Your objective:
Every line below should be repeated exactly.

Data segment:
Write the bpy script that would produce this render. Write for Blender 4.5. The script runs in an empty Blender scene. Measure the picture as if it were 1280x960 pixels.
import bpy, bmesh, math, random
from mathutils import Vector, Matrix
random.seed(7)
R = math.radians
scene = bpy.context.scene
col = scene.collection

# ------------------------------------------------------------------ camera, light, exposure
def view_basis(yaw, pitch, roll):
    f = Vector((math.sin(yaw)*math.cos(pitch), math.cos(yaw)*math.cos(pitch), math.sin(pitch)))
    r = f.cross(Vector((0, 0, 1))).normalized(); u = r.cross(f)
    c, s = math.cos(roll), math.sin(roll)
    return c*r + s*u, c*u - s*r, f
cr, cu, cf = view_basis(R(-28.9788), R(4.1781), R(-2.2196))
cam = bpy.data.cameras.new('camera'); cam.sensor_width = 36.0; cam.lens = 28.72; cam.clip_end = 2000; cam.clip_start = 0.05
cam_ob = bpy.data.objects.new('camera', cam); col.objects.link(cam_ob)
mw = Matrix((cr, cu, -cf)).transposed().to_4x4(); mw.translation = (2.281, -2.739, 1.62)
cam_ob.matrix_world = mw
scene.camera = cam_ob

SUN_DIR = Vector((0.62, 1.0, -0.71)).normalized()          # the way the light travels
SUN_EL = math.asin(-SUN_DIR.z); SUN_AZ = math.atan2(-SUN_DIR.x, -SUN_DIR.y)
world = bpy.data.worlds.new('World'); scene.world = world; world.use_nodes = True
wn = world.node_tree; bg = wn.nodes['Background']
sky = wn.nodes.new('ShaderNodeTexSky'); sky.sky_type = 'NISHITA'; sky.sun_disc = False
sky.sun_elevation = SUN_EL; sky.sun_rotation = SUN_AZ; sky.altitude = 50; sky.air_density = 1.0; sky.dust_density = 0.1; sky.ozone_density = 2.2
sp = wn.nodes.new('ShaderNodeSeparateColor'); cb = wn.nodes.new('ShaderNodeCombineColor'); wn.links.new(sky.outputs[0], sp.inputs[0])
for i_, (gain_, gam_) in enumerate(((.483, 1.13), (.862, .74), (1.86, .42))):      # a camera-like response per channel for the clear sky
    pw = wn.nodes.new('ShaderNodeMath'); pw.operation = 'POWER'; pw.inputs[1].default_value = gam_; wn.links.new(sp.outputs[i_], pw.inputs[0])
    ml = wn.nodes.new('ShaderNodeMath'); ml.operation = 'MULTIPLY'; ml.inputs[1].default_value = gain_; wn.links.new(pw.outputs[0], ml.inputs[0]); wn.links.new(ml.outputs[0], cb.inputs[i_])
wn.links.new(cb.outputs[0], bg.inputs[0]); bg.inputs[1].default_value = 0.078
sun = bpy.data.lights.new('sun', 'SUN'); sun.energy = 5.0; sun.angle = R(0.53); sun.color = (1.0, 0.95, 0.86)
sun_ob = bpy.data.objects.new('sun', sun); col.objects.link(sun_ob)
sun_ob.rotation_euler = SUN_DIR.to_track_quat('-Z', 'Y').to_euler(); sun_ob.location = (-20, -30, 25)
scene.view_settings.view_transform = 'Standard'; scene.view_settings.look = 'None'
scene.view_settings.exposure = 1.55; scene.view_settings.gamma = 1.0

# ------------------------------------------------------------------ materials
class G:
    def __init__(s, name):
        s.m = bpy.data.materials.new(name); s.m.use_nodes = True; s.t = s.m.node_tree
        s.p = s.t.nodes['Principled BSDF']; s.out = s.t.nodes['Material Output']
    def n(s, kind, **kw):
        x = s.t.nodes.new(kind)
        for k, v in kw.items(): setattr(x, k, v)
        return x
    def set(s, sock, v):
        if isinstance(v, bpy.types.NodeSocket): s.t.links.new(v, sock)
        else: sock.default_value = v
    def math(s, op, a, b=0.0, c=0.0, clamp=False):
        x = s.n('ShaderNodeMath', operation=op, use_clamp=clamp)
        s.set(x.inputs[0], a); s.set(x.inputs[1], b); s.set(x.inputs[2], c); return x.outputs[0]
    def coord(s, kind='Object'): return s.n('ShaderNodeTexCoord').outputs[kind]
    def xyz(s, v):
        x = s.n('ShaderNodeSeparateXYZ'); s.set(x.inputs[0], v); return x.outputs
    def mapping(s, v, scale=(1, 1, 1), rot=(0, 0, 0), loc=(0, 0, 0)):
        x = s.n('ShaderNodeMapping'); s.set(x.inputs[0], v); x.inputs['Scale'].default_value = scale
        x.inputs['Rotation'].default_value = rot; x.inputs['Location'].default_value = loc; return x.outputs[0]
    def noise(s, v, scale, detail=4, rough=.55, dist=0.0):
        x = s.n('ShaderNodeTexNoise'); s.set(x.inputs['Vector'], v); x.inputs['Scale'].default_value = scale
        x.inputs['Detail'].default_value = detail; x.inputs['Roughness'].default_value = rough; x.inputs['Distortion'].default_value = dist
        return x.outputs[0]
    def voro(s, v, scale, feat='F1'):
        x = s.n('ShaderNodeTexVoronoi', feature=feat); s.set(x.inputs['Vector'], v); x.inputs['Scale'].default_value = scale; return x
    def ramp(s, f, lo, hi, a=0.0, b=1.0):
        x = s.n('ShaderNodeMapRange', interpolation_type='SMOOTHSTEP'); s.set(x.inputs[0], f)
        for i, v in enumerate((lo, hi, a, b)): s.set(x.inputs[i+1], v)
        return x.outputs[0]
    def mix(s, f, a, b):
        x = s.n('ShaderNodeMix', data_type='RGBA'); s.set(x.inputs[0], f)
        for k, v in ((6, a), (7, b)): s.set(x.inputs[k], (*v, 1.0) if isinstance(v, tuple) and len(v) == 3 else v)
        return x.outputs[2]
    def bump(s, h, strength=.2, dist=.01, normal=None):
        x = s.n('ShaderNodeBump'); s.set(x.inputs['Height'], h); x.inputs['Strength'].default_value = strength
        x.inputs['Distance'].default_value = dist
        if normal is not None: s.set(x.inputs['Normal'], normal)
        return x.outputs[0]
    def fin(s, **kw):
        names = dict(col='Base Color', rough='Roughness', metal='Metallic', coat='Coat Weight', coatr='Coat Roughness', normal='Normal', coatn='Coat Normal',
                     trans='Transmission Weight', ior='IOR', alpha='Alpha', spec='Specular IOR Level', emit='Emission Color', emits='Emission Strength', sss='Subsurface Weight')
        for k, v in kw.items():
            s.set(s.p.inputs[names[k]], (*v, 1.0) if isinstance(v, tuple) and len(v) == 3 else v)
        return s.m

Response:
Write the bpy script that would produce this render. Write for Blender 4.5. The script runs in an empty Blender scene. Measure the picture as if it were 1280x960 pixels.
import bpy, bmesh, math, random
from mathutils import Vector, Matrix
random.seed(7)
R = math.radians
scene = bpy.context.scene
col = scene.collection

# ------------------------------------------------------------------ camera, light, exposure
def view_basis(yaw, pitch, roll):
    f = Vector((math.sin(yaw)*math.cos(pitch), math.cos(yaw)*math.cos(pitch), math.sin(pitch)))
    r = f.cross(Vector((0, 0, 1))).normalized(); u = r.cross(f)
    c, s = math.cos(roll), math.sin(roll)
    return c*r + s*u, c*u - s*r, f
cr, cu, cf = view_basis(R(-28.9788), R(4.1781), R(-2.2196))
cam = bpy.data.cameras.new('camera'); cam.sensor_width = 36.0; cam.lens = 28.72; cam.clip_end = 2000; cam.clip_start = 0.05
cam_ob = bpy.data.objects.new('camera', cam); col.objects.link(cam_ob)
mw = Matrix((cr, cu, -cf)).transposed().to_4x4(); mw.translation = (2.281, -2.739, 1.62)
cam_ob.matrix_world = mw
scene.camera = cam_ob

SUN_DIR = Vector((0.62, 1.0, -0.71)).normalized()          # the way the light travels
SUN_EL = math.asin(-SUN_DIR.z); SUN_AZ = math.atan2(-SUN_DIR.x, -SUN_DIR.y)
world = bpy.data.worlds.new('World'); scene.world = world; world.use_nodes = True
wn = world.node_tree; bg = wn.nodes['Background']
sky = wn.nodes.new('ShaderNodeTexSky'); sky.sky_type = 'NISHITA'; sky.sun_disc = False
sky.sun_elevation = SUN_EL; sky.sun_rotation = SUN_AZ; sky.altitude = 50; sky.air_density = 1.0; sky.dust_density = 0.1; sky.ozone_density = 2.2
sp = wn.nodes.new('ShaderNodeSeparateColor'); cb = wn.nodes.new('ShaderNodeCombineColor'); wn.links.new(sky.outputs[0], sp.inputs[0])
for i_, (gain_, gam_) in enumerate(((.483, 1.13), (.862, .74), (1.86, .42))):      # a camera-like response per channel for the clear sky
    pw = wn.nodes.new('ShaderNodeMath'); pw.operation = 'POWER'; pw.inputs[1].default_value = gam_; wn.links.new(sp.outputs[i_], pw.inputs[0])
    ml = wn.nodes.new('ShaderNodeMath'); ml.operation = 'MULTIPLY'; ml.inputs[1].default_value = gain_; wn.links.new(pw.outputs[0], ml.inputs[0]); wn.links.new(ml.outputs[0], cb.inputs[i_])
wn.links.new(cb.outputs[0], bg.inputs[0]); bg.inputs[1].default_value = 0.078
sun = bpy.data.lights.new('sun', 'SUN'); sun.energy = 5.0; sun.angle = R(0.53); sun.color = (1.0, 0.95, 0.86)
sun_ob = bpy.data.objects.new('sun', sun); col.objects.link(sun_ob)
sun_ob.rotation_euler = SUN_DIR.to_track_quat('-Z', 'Y').to_euler(); sun_ob.location = (-20, -30, 25)
scene.view_settings.view_transform = 'Standard'; scene.view_settings.look = 'None'
scene.view_settings.exposure = 1.55; scene.view_settings.gamma = 1.0

# ------------------------------------------------------------------ materials
class G:
    def __init__(s, name):
        s.m = bpy.data.materials.new(name); s.m.use_nodes = True; s.t = s.m.node_tree
        s.p = s.t.nodes['Principled BSDF']; s.out = s.t.nodes['Material Output']
    def n(s, kind, **kw):
        x = s.t.nodes.new(kind)
        for k, v in kw.items(): setattr(x, k, v)
        return x
    def set(s, sock, v):
        if isinstance(v, bpy.types.NodeSocket): s.t.links.new(v, sock)
        else: sock.default_value = v
    def math(s, op, a, b=0.0, c=0.0, clamp=False):
        x = s.n('ShaderNodeMath', operation=op, use_clamp=clamp)
        s.set(x.inputs[0], a); s.set(x.inputs[1], b); s.set(x.inputs[2], c); return x.outputs[0]
    def coord(s, kind='Object'): return s.n('ShaderNodeTexCoord').outputs[kind]
    def xyz(s, v):
        x = s.n('ShaderNodeSeparateXYZ'); s.set(x.inputs[0], v); return x.outputs
    def mapping(s, v, scale=(1, 1, 1), rot=(0, 0, 0), loc=(0, 0, 0)):
        x = s.n('ShaderNodeMapping'); s.set(x.inputs[0], v); x.inputs['Scale'].default_value = scale
        x.inputs['Rotation'].default_value = rot; x.inputs['Location'].default_value = loc; return x.outputs[0]
    def noise(s, v, scale, detail=4, rough=.55, dist=0.0):
        x = s.n('ShaderNodeTexNoise'); s.set(x.inputs['Vector'], v); x.inputs['Scale'].default_value = scale
        x.inputs['Detail'].default_value = detail; x.inputs['Roughness'].default_value = rough; x.inputs['Distortion'].default_value = dist
        return x.outputs[0]
    def voro(s, v, scale, feat='F1'):
        x = s.n('ShaderNodeTexVoronoi', feature=feat); s.set(x.inputs['Vector'], v); x.inputs['Scale'].default_value = scale; return x
    def ramp(s, f, lo, hi, a=0.0, b=1.0):
        x = s.n('ShaderNodeMapRange', interpolation_type='SMOOTHSTEP'); s.set(x.inputs[0], f)
        for i, v in enumerate((lo, hi, a, b)): s.set(x.inputs[i+1], v)
        return x.outputs[0]
    def mix(s, f, a, b):
        x = s.n('ShaderNodeMix', data_type='RGBA'); s.set(x.inputs[0], f)
        for k, v in ((6, a), (7, b)): s.set(x.inputs[k], (*v, 1.0) if isinstance(v, tuple) and len(v) == 3 else v)
        return x.outputs[2]
    def bump(s, h, strength=.2, dist=.01, normal=None):
        x = s.n('ShaderNodeBump'); s.set(x.inputs['Height'], h); x.inputs['Strength'].default_value = strength
        x.inputs['Distance'].default_value = dist
        if normal is not None: s.set(x.inputs['Normal'], normal)
        return x.outputs[0]
    def fin(s, **kw):
        names = dict(col='Base Color', rough='Roughness', metal='Metallic', coat='Coat Weight', coatr='Coat Roughness', normal='Normal', coatn='Coat Normal',
                     trans='Transmission Weight', ior='IOR', alpha='Alpha', spec='Specular IOR Level', emit='Emission Color', emits='Emission Strength', sss='Subsurface Weight')
        for k, v in kw.items():
            s.set(s.p.inputs[names[k]], (*v, 1.0) if isinstance(v, tuple) and len(v) == 3 else v)
        return s.m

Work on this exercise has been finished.